Since graduating with the Class of 2015, Notre Dame continues to invest in my public interest career through their generous fellowship program and loan repayment assistance program. I am currently a Thomas L. Shaffer Fellow with the Legal Assistance Foundation of Chicago. I work on cases educating and representing human trafficking victims seeking immigration visas as well as helping with domestic violence issues and access to healthcare.

Thanks to the education I received and confidence I developed at Notre Dame Law School, I am able to provide immigrant communities in Chicago with legal assistance that acknowledges the human dignity inherent in every individual.
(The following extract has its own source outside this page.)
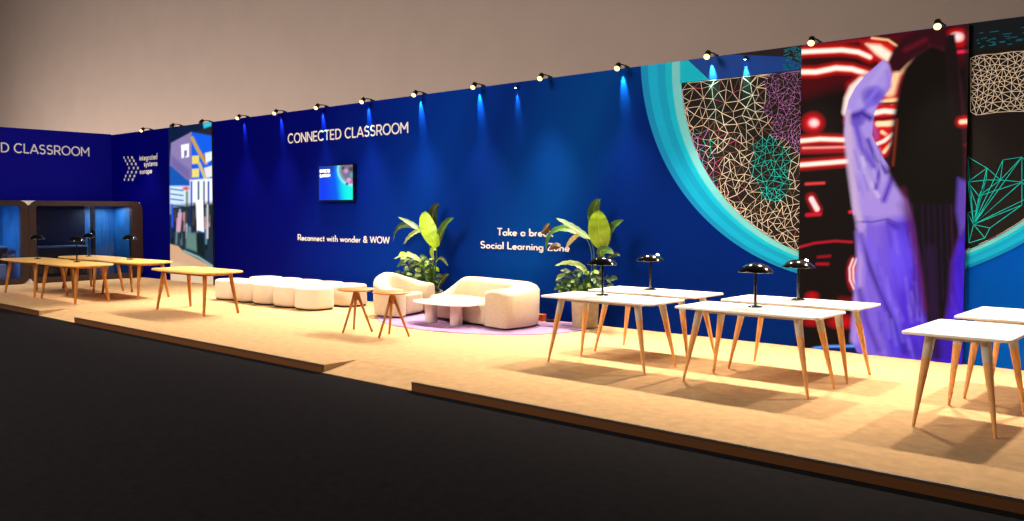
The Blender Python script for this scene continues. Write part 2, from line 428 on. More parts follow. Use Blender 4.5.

I have realized my goal of becoming a different kind of lawyer, and could not have succeeded without the support and guidance of Notre Dame Law School.

Originally from Michigan, Passinault earned a bachelors degree in international studies and women and gender studies from Loyola University of Chicago in 2009 and a J.D. from the University of Notre Dame in 2015. Before beginning law school, Passinault interned at Amnesty International and the Cook County Commission on women’s Issues. She also worked as a safe exchange facilitator, a tax assessment case assistant, a court advocate and both a risk-management analyst and client service specialist for Willis Towers Watson. During law school, Passinault served as a law clerk for the Cook County State’s Attorney and a summer associate at Varnum Attorneys at Law. She was member of the Journal of Law, Ethics, and Public Policy and Notre Dame Women in Law as well as a participant of the Galilee program. As one of the most recent recipients of the Shaffer Fellowship, she currently works for the Legal Assistance Foundation of Chicago within the immigrants and workers’ rights practice group.